Peu à peu, les deux histoires vont se rejoindre : tandis que la partie consacrée à Eminè égrène le temps et que l’on assiste aux désillusions de la jeune femme, Bekim, lui, va opérer un retour en arrière, à la recherche de ses racines dans un pays meurtri par les conflits récents, une recherche indispensable pour soigner son mal-être.
Le roman reste, toutefois, assez bancal : bien que le découpage en deux voix est efficace, les chapitres consacrés à Eminè sont toutefois les plus intéressants, notamment dans la description des us et coutumes kosovars et de cette guerre qui se dessine en filigrane. Eminè reste particulièrement touchante et la force du personnage réside dans cette combativité qui la détermine. Les chapitres sur Bekim, bien qu’originaux avec la présence de ce « chat » qui prend immédiatement la symbolique du patriarche absolu, pêche par le manque d’enjeux : l’indolence du personnage est complètement irritante et il est assez regrettable d’assister au « réveil » de Bekim seulement dans le dernier tiers de l’ouvrage.

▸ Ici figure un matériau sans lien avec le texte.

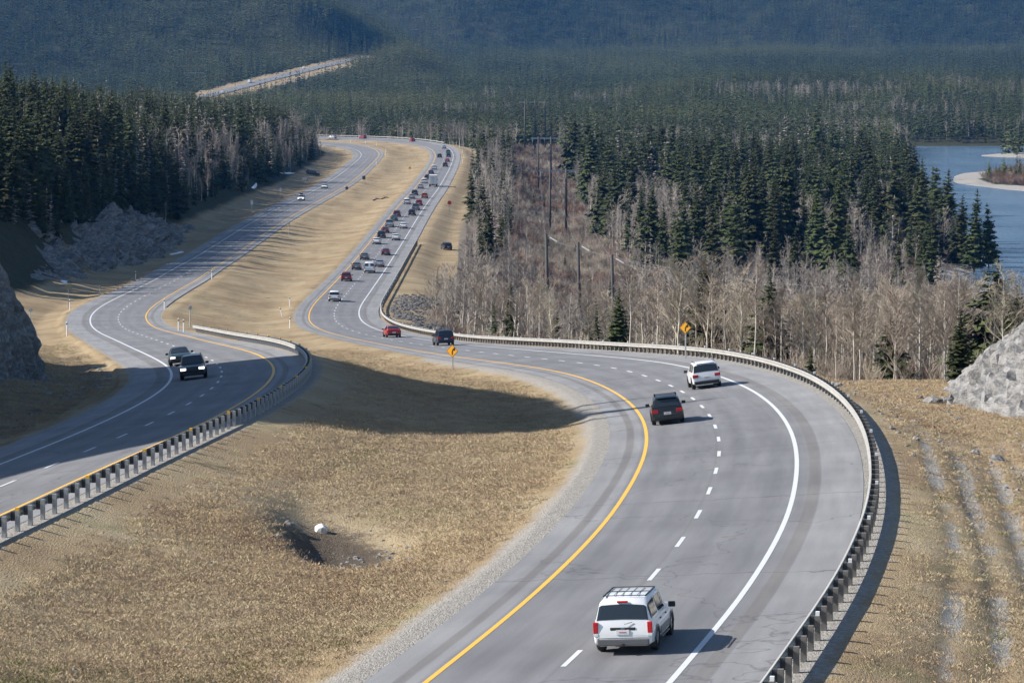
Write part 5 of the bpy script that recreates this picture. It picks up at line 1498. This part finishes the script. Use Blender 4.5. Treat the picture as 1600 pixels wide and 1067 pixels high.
def build_car(kind, color, hi, facing, extras=()):
    """local +Y is forward; origin on the road under the middle"""
    sh = SHAPES[kind]; L, W = sh['L'], sh['W']; G = car_grid(sh); n = len(G)
    root = empty('car')
    V = []; Fc = []
    ring = [(j, 1) for j in range(9)] + [(j, -1) for j in range(7, 0, -1)]; m = len(ring)
    # body surface refined between the stations
    for i in range(n):
        for j, s in ring: V.append(Vector((G[i][j].x * s, G[i][j].y, G[i][j].z)))
    for i in range(n - 1):
        for k in range(m):
            a = i * m + k; b = i * m + (k + 1) % m; Fc.append((a, b, b + m, a + m))
    Fc.append(tuple(reversed(range(m)))); Fc.append(tuple((n - 1) * m + k for k in range(m)))
    me = mesh_from('body', V, Fc, PAINT[color], smooth=True)
    me.set_sharp_from_angle(angle=R(32))
    link('body', me, root)
    r0, r1 = sh['rear']; w0, w1 = sh['wind']
    if kind == 'van':
        for s in (1, -1): gpatch(G, 2.15, 2.9, 6.1, 7.75, 'rear_window', M_GLASS, root, sx=s, nt_=4)
    else:
        gpatch(G, r0 + .10, r1 - .06, 6.25, 8, 'rear_window', M_GLASS, root, mirror_t=True)
    gpatch(G, w0 + .06, w1 - .08, 6.25, 8, 'windscreen', M_GLASS, root, mirror_t=True)
    for s in (1, -1):
        for a, b in sh['side']:
            if kind == 'van' and a == 3 and color == 'white' and 'cargo' in extras: continue
            gpatch(G, a + .12, b - .06, 5.12, 5.9, 'side_window', M_GLASS, root, sx=s)
    hw = W / 2
    for y in sh['wheels']:
        for s in (1, -1):
            wheel(root, s * (hw - .105), y * L, sh['r'], .235, hi, s)
            if hi:
                Vv = []; Ff = []
                rr = sh['r'] + .07
                for k in range(11):
                    t = math.pi * k / 10 - .0
                    for q, xx in ((rr, hw + .012), (rr - .075, hw + .016), (rr - .075, hw - .12)): Vv.append((s * xx, y * L + q * math.cos(t), sh['r'] + q * math.sin(t)))
                for k in range(10):
                    for q in range(2): Ff.append((3 * k + q, 3 * k + q + 1, 3 * k + q + 4, 3 * k + q + 3))
                link('wheel_arch', mesh_from('wheel_arch', Vv, Ff, M_GREYTRIM if 'cladding' in extras else M_TRIM), root)
    zb = sh['st'][2][3]; zs = sh['st'][2][2]
    yr = -L / 2; yf = L / 2
    # lamps, plate, bumpers
    for s in (1, -1):
        if kind in ('suv', 'van') and 'wide_lamps' not in extras:
            o = solid('tail_light', [(s * (hw * .90), yr + .055, zb - .13, .15, .12, .34)], M_RED, root, .02)
            if hi: solid('reversing_lamp', [(s * (hw * .90), yr + .045, zb - .345, .14, .11, .08)], M_LAMP, o)
        elif kind == 'pickup':
            solid('tail_light', [(s * (hw * .92), yr + .06, zb - .22, .13, .12, .36)], M_RED, root, .02)
        else:
            solid('tail_light', [(s * (hw * .76), yr + .05, zb - .14, .36, .13, .19), (s * (hw * .915), yr + .13, zb - .13, .09, .22, .19)], M_RED, root, .015)
        solid('headlight', [(s * hw * .70, yf - .07, sh['st'][-3][3] - .10, .40, .12, .17)], M_HEADON if 'lit' in extras else M_LAMP, root, .025)
        if hi or sh['L'] > 0:
            solid('mirror', [(s * (hw + .13), L * .17, sh['st'][7][3] + .06, .22, .11, .17)], M_TRIM if color in ('white', 'black') or kind == 'van' else PAINT[color], root, .03)
    bm_mat = M_GREYTRIM if 'cladding' in extras else M_TRIM
    solid('rear_bumper', [(0, yr + .03, zs + .12, W * .86, .14, .20)], bm_mat if kind in ('suv', 'van', 'pickup') else M_TRIM, root, .03)
    solid('front_bumper', [(0, yf - .02, .42, W * .78, .13, .18)], M_TRIM, root, .03)
    solid('grille', [(0, yf - .02, .66, W * .46, .07, .13)], M_TRIM, root, .01)
    p = solid('number_plate', [(0, yr - .012 if kind in ('sedan',) else yr - .006, zb - .27, .40, .03, .14)], M_PLATE, root)
    if hi: solid('plate_print', [(0, yr - .022, zb - .27, .22, .012, .022)], M_PLATERED, p)
    if 'rails' in extras or 'rack' in extras:
        zt = sh['st'][5][4]
        for s in (1, -1): solid('roof_rail', [(s * hw * .70, -.17 * L, zt + .012, .045, L * .40, .035)], M_TRIM, root, .012)
        if 'rack' in extras:
            for yy in (-.36, -.17, .03):
                solid('rack_bar', [(0, yy * L, zt + .02, hw * 1.36, .035, .022)], M_TRIM, root)
            for xx in (-.36, -.12, .12, .36):
                solid('rack_slat', [(xx, -.16 * L, zt + .008, .018, L * .34, .01)], M_GREYTRIM, root)
    if 'crossbars' in extras:
        zt = sh['st'][5][4]
        for yy in (-.22, -.02): solid('rack_bar', [(0, yy * L, zt + .045, hw * 1.35, .05, .025), (hw * .66, yy * L, zt + .01, .07, .12, .11), (-hw * .66, yy * L, zt + .01, .07, .12, .11)], M_TRIM, root)
    if 'roofbox' in extras:
        zt = sh['st'][5][4]; solid('roof_box', [(0, -.1 * L, zt + .22, .9, 1.7, .34)], M_TRIM, root, .1)
    if 'explorer' in extras:
        solid('high_brake_light', [(0, yr + .20, 1.615, .34, .08, .055)], M_RED, root, .01)
        solid('plate_recess', [(0, yr + .03, zb - .17, .78, .05, .085)], M_TRIM, root, .015)
        Vv = []; Ff = []
        for k in range(14):
            t = 2 * math.pi * k / 14; Vv += [(.075 * math.cos(t), yr - .004, zb - .165 + .03 * math.sin(t)), (.075 * math.cos(t), yr + .03, zb - .165 + .03 * math.sin(t))]
        Ff = [tuple(2 * k for k in range(14))] + [(2 * k, 2 * k + 1, (2 * k + 3) % 28, (2 * k + 2) % 28) for k in range(14)]
        bd = link('badge', mesh_from('badge', Vv, Ff, M_BADGE), root)
        solid('badge_script', [(0, yr - .007, zb - .165, .10, .008, .016)], M_CHROME, bd)
        solid('name_badge', [(-.52, yr + .018, zb - .42, .30, .03, .035)], M_GREYTRIM, root)
        solid('name_badge', [(.52, yr + .018, zb - .42, .20, .03, .035)], M_GREYTRIM, root)
        Vv = []; Ff = []; tube_vf((.30, yr + .03, zb + .03), (.05, yr - .0, zb - .03), .010, .007, 6, Vv, Ff, True)
        link('wiper', mesh_from('wiper', Vv, Ff, M_TRIM), root)
        for s in (1, -1):
            solid('mud_flap', [(s * (hw - .13), -.295 * L - .44, .33, .24, .02, .30)], M_TRIM, root)
            solid('running_board', [(s * (hw - .02), .01 * L, .30, .10, 1.5, .05)], M_GREYTRIM, root, .01)
            solid('side_cladding', [(s * (hw + .004), .01 * L, .52, .035, 1.72, .20)], M_GREYTRIM, root, .012)
            solid('door_handle', [(s * (hw + .01), .06 * L, .90, .03, .16, .035)], M_TRIM, root); solid('door_handle', [(s * (hw + .01), -.16 * L, .90, .03, .16, .035)], M_TRIM, root)
        solid('tow_hitch', [(0, yr + .05, .33, .5, .1, .07), (0, yr - .03, .33, .07, .2, .07)], M_TRIM, root)
        solid('spare_wheel', [(0, -.36 * L, .36, .7, .7, .16)], M_TYRE, root, .06)
    if 'spoiler' in extras: solid('spoiler', [(0, -.44 * L, sh['st'][3][4] + .06, W * .62, .22, .035)], PAINT[color], root, .012)
    return root, L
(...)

Il n’en demeure pas moins que Mon chat Yugoslavia reste original, non seulement dans le fait qu’une partie du roman se déroule au Kosovo, mais aussi avec cette distanciation des différentes voix du livre : Eminè, grave et terre-à-terre, semble comme répondre à Bekim, dont les passages restent assez loufoques, notamment avec ce « chat » humanisé et ce boa constricteur qui trouve son habitat sous le canapé. Le roman reste une très bonne surprise et inscrit Pajtim Statovci comme un auteur doué et ambitieux dont on a hâte de découvrir un nouveau roman.

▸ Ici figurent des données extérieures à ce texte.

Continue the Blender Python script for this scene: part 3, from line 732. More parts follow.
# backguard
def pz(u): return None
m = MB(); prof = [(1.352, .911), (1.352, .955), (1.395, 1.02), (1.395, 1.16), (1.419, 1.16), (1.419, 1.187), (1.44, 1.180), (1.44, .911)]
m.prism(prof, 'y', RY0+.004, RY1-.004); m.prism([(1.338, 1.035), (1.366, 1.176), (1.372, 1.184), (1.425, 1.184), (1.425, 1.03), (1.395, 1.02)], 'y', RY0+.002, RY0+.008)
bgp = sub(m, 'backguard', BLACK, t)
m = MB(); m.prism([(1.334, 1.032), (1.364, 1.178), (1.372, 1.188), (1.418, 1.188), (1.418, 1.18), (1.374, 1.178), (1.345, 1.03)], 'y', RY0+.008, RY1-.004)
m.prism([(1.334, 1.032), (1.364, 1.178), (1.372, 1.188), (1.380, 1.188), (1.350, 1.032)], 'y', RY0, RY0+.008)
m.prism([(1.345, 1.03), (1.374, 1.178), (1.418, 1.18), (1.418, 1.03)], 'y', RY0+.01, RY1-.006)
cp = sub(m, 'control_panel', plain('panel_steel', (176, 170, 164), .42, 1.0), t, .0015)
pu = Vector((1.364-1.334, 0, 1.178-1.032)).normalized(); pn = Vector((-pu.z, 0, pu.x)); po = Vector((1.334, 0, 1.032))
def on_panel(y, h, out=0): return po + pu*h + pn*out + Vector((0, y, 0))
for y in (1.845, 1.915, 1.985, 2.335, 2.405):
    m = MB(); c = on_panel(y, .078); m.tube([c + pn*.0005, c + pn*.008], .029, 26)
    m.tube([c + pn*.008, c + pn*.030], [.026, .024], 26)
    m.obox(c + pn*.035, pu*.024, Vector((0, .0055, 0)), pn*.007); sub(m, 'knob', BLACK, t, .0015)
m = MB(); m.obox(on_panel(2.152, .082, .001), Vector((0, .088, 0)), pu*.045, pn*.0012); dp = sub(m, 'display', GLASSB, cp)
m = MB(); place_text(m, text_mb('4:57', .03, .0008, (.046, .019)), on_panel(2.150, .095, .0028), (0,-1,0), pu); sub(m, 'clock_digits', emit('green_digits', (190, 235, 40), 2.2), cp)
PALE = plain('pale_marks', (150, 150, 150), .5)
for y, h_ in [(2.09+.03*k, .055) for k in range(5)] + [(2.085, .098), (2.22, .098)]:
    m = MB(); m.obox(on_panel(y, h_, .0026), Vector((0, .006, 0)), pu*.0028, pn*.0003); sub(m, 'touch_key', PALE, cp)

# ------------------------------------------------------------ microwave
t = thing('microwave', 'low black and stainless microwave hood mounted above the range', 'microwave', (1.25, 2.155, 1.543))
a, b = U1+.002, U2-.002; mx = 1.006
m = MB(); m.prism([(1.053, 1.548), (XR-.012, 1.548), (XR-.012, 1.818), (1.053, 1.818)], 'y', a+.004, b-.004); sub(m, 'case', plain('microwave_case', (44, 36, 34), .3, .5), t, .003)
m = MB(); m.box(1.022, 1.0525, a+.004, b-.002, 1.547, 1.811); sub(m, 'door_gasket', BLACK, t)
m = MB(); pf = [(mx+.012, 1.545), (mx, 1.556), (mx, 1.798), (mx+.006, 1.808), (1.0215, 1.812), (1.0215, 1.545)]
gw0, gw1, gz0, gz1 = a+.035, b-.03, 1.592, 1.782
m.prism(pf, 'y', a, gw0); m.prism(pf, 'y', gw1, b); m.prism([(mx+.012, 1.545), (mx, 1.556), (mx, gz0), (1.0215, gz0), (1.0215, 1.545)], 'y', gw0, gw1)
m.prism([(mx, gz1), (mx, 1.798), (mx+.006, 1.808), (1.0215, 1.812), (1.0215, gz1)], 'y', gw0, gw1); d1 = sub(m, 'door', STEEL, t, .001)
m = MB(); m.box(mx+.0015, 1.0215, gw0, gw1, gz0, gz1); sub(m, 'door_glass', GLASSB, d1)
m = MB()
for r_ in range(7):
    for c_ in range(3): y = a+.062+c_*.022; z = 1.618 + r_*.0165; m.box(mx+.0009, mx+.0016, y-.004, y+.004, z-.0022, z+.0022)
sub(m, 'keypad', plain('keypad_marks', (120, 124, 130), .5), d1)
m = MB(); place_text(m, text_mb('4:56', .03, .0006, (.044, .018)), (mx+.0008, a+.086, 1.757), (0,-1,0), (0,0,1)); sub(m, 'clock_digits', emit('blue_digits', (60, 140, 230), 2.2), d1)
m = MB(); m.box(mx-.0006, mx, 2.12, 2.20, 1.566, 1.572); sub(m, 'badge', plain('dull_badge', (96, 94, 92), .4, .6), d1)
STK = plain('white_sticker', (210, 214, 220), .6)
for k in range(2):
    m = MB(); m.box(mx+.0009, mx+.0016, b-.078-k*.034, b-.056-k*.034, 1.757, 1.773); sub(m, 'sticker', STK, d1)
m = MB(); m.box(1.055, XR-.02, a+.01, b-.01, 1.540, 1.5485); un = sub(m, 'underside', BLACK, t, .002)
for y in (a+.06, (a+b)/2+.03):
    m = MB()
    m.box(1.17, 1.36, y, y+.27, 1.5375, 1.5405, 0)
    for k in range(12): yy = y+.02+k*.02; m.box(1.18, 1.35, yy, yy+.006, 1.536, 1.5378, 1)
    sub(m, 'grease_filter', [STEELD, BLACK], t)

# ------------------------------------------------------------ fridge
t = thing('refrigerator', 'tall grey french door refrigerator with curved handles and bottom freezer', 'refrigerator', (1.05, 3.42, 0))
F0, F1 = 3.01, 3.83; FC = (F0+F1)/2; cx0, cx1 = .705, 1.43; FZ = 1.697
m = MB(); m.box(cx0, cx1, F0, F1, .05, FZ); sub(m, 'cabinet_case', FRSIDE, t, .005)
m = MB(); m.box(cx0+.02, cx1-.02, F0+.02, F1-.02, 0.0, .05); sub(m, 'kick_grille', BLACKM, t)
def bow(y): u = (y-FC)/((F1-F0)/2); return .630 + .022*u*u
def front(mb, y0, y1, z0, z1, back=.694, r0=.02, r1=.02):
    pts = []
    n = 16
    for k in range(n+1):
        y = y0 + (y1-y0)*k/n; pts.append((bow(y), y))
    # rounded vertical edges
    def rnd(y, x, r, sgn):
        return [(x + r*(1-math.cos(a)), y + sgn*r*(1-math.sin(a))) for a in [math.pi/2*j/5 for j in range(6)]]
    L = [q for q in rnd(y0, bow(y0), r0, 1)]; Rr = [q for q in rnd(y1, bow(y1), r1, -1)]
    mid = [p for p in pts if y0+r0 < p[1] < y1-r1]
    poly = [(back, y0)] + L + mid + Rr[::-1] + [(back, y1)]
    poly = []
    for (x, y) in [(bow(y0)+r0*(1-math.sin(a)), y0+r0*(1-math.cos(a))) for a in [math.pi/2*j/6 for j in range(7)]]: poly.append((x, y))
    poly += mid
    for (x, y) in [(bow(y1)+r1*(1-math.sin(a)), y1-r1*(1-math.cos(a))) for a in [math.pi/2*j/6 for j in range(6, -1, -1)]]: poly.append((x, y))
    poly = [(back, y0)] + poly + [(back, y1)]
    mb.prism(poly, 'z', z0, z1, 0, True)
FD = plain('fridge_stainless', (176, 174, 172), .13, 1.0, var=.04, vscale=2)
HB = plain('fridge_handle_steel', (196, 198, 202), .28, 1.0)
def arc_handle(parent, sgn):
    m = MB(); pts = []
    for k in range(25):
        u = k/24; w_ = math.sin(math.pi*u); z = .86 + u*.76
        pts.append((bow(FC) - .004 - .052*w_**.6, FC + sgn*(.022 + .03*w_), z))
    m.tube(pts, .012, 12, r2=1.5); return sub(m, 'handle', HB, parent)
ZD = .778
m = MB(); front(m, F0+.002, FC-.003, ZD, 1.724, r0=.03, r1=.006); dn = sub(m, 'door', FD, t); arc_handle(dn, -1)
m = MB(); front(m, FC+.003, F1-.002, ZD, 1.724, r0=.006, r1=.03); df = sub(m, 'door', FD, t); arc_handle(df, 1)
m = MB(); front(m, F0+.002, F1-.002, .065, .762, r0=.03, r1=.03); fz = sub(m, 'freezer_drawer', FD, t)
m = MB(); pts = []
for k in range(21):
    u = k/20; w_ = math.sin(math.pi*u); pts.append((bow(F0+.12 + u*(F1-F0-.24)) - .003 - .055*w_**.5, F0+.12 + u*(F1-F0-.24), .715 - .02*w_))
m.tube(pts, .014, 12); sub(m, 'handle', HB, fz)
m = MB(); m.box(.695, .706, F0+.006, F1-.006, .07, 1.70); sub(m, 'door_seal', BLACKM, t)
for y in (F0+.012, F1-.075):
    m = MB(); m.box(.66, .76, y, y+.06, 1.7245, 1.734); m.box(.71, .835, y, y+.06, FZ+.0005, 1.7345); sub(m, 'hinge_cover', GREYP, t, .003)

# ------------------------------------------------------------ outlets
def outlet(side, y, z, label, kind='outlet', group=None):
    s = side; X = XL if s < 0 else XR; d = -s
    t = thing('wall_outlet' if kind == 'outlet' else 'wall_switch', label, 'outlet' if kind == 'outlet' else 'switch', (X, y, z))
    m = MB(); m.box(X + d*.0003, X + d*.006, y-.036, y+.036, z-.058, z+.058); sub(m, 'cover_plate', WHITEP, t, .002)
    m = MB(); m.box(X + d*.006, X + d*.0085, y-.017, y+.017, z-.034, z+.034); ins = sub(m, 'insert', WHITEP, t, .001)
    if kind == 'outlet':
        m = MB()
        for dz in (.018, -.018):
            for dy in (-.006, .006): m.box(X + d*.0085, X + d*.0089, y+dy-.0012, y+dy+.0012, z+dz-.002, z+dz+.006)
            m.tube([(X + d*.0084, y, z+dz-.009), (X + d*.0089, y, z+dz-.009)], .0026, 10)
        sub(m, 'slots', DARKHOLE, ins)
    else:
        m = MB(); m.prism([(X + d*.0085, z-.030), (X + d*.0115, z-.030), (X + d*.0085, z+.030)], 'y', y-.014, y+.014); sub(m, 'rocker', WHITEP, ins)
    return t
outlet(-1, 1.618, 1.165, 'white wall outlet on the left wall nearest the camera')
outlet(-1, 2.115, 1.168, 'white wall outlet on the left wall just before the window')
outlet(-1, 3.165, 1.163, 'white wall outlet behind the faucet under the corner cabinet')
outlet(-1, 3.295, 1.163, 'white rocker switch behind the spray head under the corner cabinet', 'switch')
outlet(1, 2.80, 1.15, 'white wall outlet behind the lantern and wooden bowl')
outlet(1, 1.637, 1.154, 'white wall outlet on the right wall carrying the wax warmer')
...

https://unepauselitteraire.com/2016/03/06/mon-chat-yugoslavia-de-pajtim-statovci/
Plein de bonnes choses dans ce roman mais aussi pas mal de moins bonnes. Commençons par ce qui fâche : beaucoup de longueurs, un livre qui peine à démarrer, il faut attendre la page 130 pour qu'enfin une éclaircie parvienne au lecteur que je suis. Éclaircie qui ne veut pas dire que toute la lumière sera faite sur tous les points qu'aborde l'auteur. Ce qui m'amène à une autre réserve, c'est un roman foutraque qui démarre plein de pistes, les explore ou pas... et peut perdre son public en cours de route. En un mot, c'est parfois le bordel. Pour finir sur les notes moyennes, je dirais que l'écriture n'a rien de suffisamment exceptionnel pour retenir le lecteur. Il faut se faire violence pour tenir les premières pages et ne pas hésiter à sauter des passages longs qui n'apportent strictement rien au fond -ni à la forme- ; 330 pages qui auraient pu être très raisonnablement réduites et condensées sans nuire aux propos.

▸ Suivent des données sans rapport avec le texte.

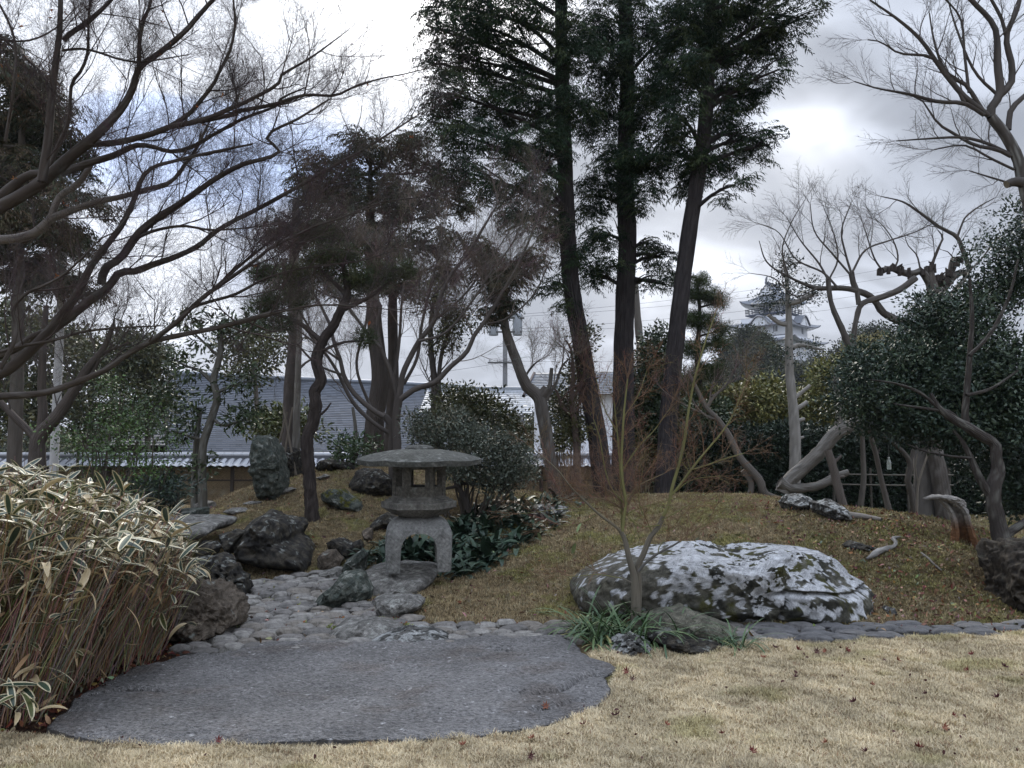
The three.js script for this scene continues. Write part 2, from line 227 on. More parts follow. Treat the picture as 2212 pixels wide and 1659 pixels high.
{
  const A = P(366, 808, 38), B = P(1010, 836, 49.5), C = P(360, 992, 33), E = P(1075, 985, 44);
  const t = thing('slate_roofed_hall', 'long hall with a blue-grey slate roof behind the earthen wall', 'building', V(-9, -0.95, -42));
  slateRoof(t, A, B, C, E, 44, [0.072, 0.080, 0.095], 'slate_courses');
  let mb = new MB(); tube(mb, [A.clone().add(V(-0.2, 0.05, 0.2)), B.clone().add(V(0.3, 0.05, -0.2))], [0.13, 0.13], 8, [0.20, 0.22, 0.25]); mb.build('ridge_cap', M.slate, t);
  mb = new MB(); const A2 = A.clone().add(V(-3, -4.2, -4)), B2 = B.clone().add(V(-3, -4.2, -4)); quadP(mb, B, B2, A2, A, [0.12, 0.14, 0.17]); mb.build('rear_roof', M.slate, t);
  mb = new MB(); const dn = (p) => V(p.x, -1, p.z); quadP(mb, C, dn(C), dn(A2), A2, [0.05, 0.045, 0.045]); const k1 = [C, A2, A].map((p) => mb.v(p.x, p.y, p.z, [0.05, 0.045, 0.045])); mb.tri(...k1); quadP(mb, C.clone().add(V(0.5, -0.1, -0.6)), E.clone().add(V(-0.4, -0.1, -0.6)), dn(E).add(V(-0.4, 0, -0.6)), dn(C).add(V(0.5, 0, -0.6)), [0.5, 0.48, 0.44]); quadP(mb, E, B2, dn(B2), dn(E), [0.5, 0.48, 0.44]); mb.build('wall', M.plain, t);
  mb = new MB(); tube(mb, [C.clone().add(V(0, -0.08, 0.12)), E.clone().add(V(0, -0.08, 0.12))], [0.09, 0.09], 8, [0.07, 0.07, 0.075]); mb.build('gutter', M.plain, t);
  const t2 = thing('low_shed', 'low dark shed with a grey roof left of the slate hall', 'building', V(-14.5, -0.95, -33));
  const a = P(225, 868, 33), b = P(352, 860, 34), c = P(235, 962, 29.5), e = P(356, 962, 31);
  slateRoof(t2, a, b, c, e, 18, [0.10, 0.11, 0.13], 'roof'); mb = new MB(); quadP(mb, c.clone().add(V(0.2, -0.05, -0.3)), e.clone().add(V(-0.2, -0.05, -0.3)), V(e.x - 0.2, -1, e.z - 0.3), V(c.x + 0.2, -1, c.z - 0.3), [0.06, 0.05, 0.045]); quadP(mb, e, b, V(b.x, -1, b.z), V(e.x, -1, e.z), [0.06, 0.05, 0.045]); quadP(mb, a, b, V(b.x, -1, b.z), V(a.x, -1, a.z), [0.06, 0.05, 0.045]); quadP(mb, a, c, V(c.x, -1, c.z), V(a.x, -1, a.z), [0.06, 0.05, 0.045]); mb.build('wall', M.plain, t2);
}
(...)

Malgré tout cela, et malgré mes envies de lâchement quitter le roman, je ne l'ai pas fait car il y a un ton et des situations qui m'ont retenu. D'abord les contextes : celui de la Yougoslavie des années 80 qui va bientôt exploser, Tito venant de mourir laissant place aux nationalismes exacerbés de certains, Milosevic en particulier. Dans ce pays, vivent des Albanais, dont Eminè et son futur mari avec des traditions fortes, dont celle qui concerne le rôle de la femme, très archaïque à nos yeux d'Occidentaux. Ce qui paraissait un beau mariage va vite tourner au cauchemar pour Eminè, devenue femme battue, brimée et aux ordres de son époux. On avance dans la vie du couple bientôt famille avec 5 enfants, notamment lorsqu'ils fuient la Yougoslavie en guerre pour se réfugier en Finlande. Ils y vivront le racisme au quotidien, la honte d'être à part "Nous étions devenus le genre de personnes qui se lient d'amitié avec les opprimés, avec ceux qu'on n'aime pas. Nous étions rejetés au même titre que les Tziganes, nous étions de ceux qui venaient de loin pour entrer dans ce pays, où les gens étaient si blancs qu'on les aurait cru faits de neige tassée. Moi, je nous considérais comme blancs, mais à leurs yeux, notre blanc, ce n'était pas la même chose." (p.193/194) Et pourtant l'espoir, ils l'avaient en arrivant en Finlande, comme le disait Bajram à Eminè : "Ils ont plus que ce dont ils ont besoin. Pourquoi ne voudraient-ils pas de nous ici ? Qu'est-ce qui pourrait bien leur manquer, qu'ils n'auraient pas déjà ?" (p.195)
L'autre partie est consacrée à Bekim qui peine à trouver son équilibre. Jeune homosexuel, sa vie affective est pauvre et son intégration pas très aisée dans ce pays qui n'est pas moins remonté contre les étrangers que dans les années 90 lorsque Bajram et Eminè sont arrivés. Il s'achète un boa constrictor, le laisse vivre dans son appartement en liberté, s'installe avec un ami qui le manipulera et l'utilisera. J'avoue n'avoir pas tout saisi de la vie de ce jeune homme, sans doute me manquait-il quelques codes. Un rien barré, il va devoir passer par quelques épreuves dont celle de la recherche des origines pour tenter de vivre enfin.
Malgré mes réserves, je reste sur une image plutôt positive de ce roman et de l'auteur qui gagnera à faire plus court, plus dense. Il est suffisamment décalé, loufoque pour écrire d'autres livres hors du commun. A suivre donc.